Na arena diplomática, o regime sírio teve de lidar ontem com mais uma deserção. Abdelatif al-Dabbagh, embaixador nos Emirados Árabes, anunciou que seguiria o mesmo caminho da mulher, Lamia al-Hariri, máxima representante diplomática síria em Chipre, e deixaria de apoiar Assad. Os dois fugiram para o Qatar. As deserções se somam às dos embaixadores na Suécia, Bassam Imadi, e no Iraque, Nawaf Fares.

Devido ao aumento da violência, o subsecretário-geral para Operações de Manutenção de Paz da ONU, Hervé Ladsous, confirmou que metade dos 300 integrantes da missão de monitores já foi retirada da Síria. Segundo o enviado especial da ONU, Kofi Annan, a decisão responde à necessidade de reconfigurar os objetivos da missão, para que foque mais em aspectos políticos que militares.

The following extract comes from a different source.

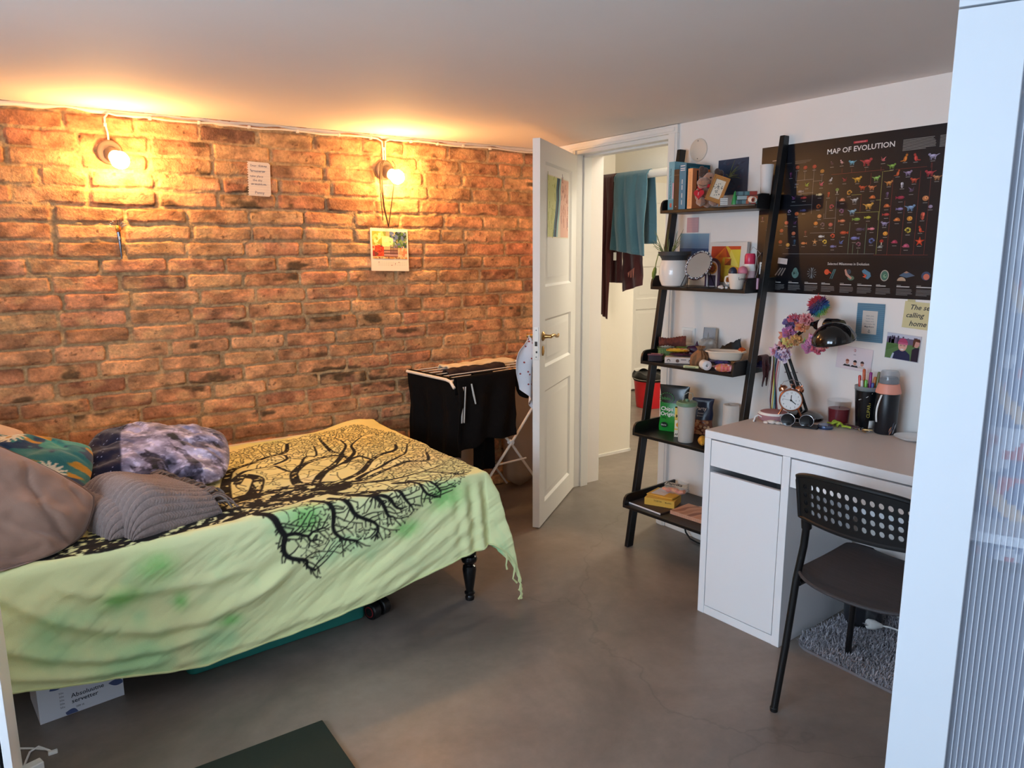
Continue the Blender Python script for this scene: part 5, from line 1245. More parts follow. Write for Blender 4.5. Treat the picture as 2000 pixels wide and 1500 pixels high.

Ontem, o secretário-geral da ONU, Ban Ki-Moon, aproveitou uma visita a Sarajevo para fazer um apelo às potências para que encontrem uma saída para o conflito sírio:

- Estou suplicando ao mundo. Em Srebrenica, a ONU não cumpriu sua responsabilidade, a comunidade internacional fracassou, não evitou o genocídio. Por isso, suplico: ajam agora para parar a matança na Síria.